Il campo rom della Bigattiera si trova a poca distanza dal mare, tra Marina di Pisa e Tirrenia, su un terreno di proprietà del Demanio, dal 2003, anno in cui quel terreno venne individuato come adeguato ad ospitare alcuni nuclei rom allontanati da un immobile situato sul territorio del comune di Pisa. Si tratta di decine di persone, che un giorno del 2011 si trovano a vivere in un campo diventato abusivo, nonostante fosse stato creato dall’amministrazione comunale, pur con un orizzonte temporale provvisorio.
Un campo “regolare” che però – a un certo punto – è stato derubricato a campo “abusivo”, senza alcun atto amministrativo che sancisse il cambiamento di status (e infatti nella rilevazione ufficiale della Regione figura ancora come insediamento “riconosciuto”). E poiché la Bigattiera era diventata improvvisamente “abusiva”, tutti gli abitanti divennero “illegali”. (Ilcorsaro.info)
In ragione del “declassamento”, nell’ottobre 2011 «il Comune di Pisa, decide che i bambini del campo non residenti non avranno più diritto al trasporto scolastico». Pochi mesi dopo, a fine maggio 2012, il Comune di Pisa chiede alla società Edison la sospensione delle forniture di elettricità, a causa dell’individuazione di un impianto non a norma e pericoloso. La conseguenza diretta è una forte riduzione delle forniture di acqua corrente, quindi il diffondersi di problemi igienici e sanitari.
Nell’agosto del 2013, con la spinta di numerosi cittadini e associazioni, il Consiglio comunale di Pisa approva una mozione finalizzata a risolvere i problemi sopra elencati, dal trasporto scolastico alla diffusione di problemi igienici e sanitari.
Questa mozione, però, non avrà mai, neppure marginalmente, attuazione. Il campo rom della Bigattiera continua, tuttora, a riscontrare gli stessi problemi iniziati nel 2011, con il suo “declassamento”: 133 persone, 28 famiglie, 38 bambini in età scolare vivono, da anni, in condizioni di fatto inumane, anche a causa di scelte politiche che hanno marginalizzato e reso inospitale l’area.
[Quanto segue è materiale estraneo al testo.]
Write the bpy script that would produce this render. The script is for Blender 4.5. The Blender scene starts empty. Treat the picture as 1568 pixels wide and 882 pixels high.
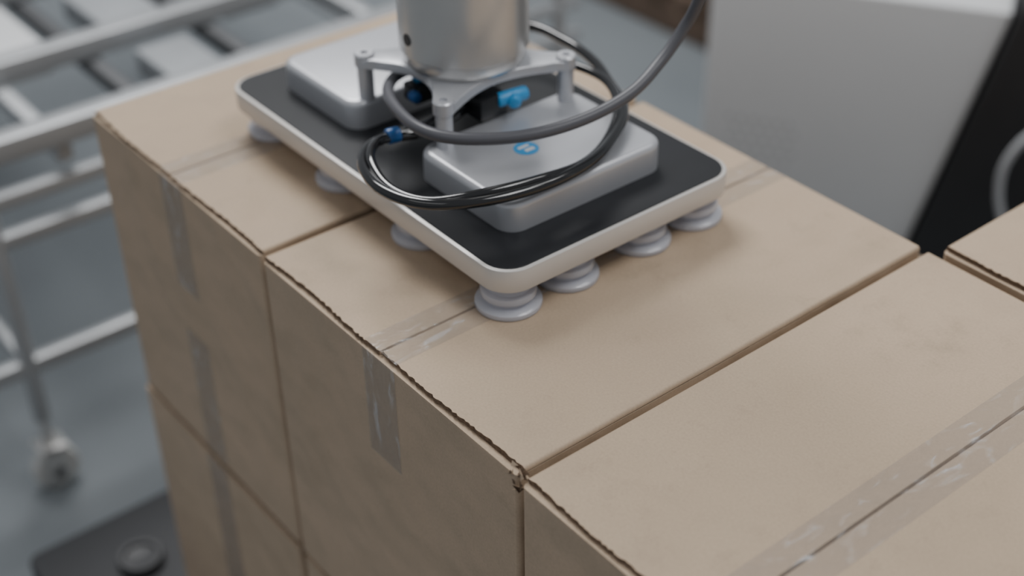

Alla luce di quanto sta succedendo in queste ore, difficilmente si può parlare di un “declassamento involontario”, o di un susseguirsi di scelte svincolate l’una dall’altra, dettate dalle emergenze del momento.
«Sono arrivati poco dopo le 7 di mercoledì 30 poliziotti incaricati di sgomberare il campo rom della Bigattiera in esecuzione dell’ordinanza firmata dal sindaco Marco Filippeschi (del Partito Democratico, ndr). […] Poco dopo mezzogiorno sono arrivate le ruspe per dare inizio allo sgombero dell’area, da cui sono stati allontanati tutti i non autorizzati. Sul posto anche le maestre delle scuole frequentate dai bambini rom: “In questo modo — hanno detto — vengono gettati al vento anni e anni di lavoro sul fronte dell’integrazione”. L’ordinanza di sgombero firmata dal primo cittadino, dopo una relazione dell’Asl che denuncia condizioni igienico-sanitarie “incompatibili con la permanenza umana”». (Il Tirreno)
La storia assume così un carattere decisamente diverso, che sembra rispondere – più che alle emergenze, in questo caso rappresentate da un verbale dell’ASL sulle condizione igieniche del campo – a una strategia ben precisa, che ignora e capovolge l’indirizzo programmatico dato dal Consiglio comunale nel 2013, andando a solleticare, con le ruspe, l’immaginario leghista.
«Il sindaco di Pisa e la sua giunta – affermano i consiglieri Francesco Auletta, Simonetta Ghezzani, Stefano Landucci e Marco Ricci – utilizzano un verbale dell’Asl per forzare la mano e firmare un’ordinanza che significherà per decine di persone e di bambini, che grazie all’impegno volontario di insegnanti frequentano la scuola anche in assenza del servizio scuolabus, la fine violenta di un faticoso percorso di inclusione. Vanno persi anni di lavoro, risorse impiegate e in ultimo la vita quotidiana di famiglie che vengono sbattute sulla strada senza nessuna soluzione abitativa. Tutto questo è disumano».
L’alternativa alle ruspe esiste, ed è il cervello. Come a Roma, con la campagna “Accogliamoci” (promossa, tra gli altri da Radicali e Possibile), anche a Pisa.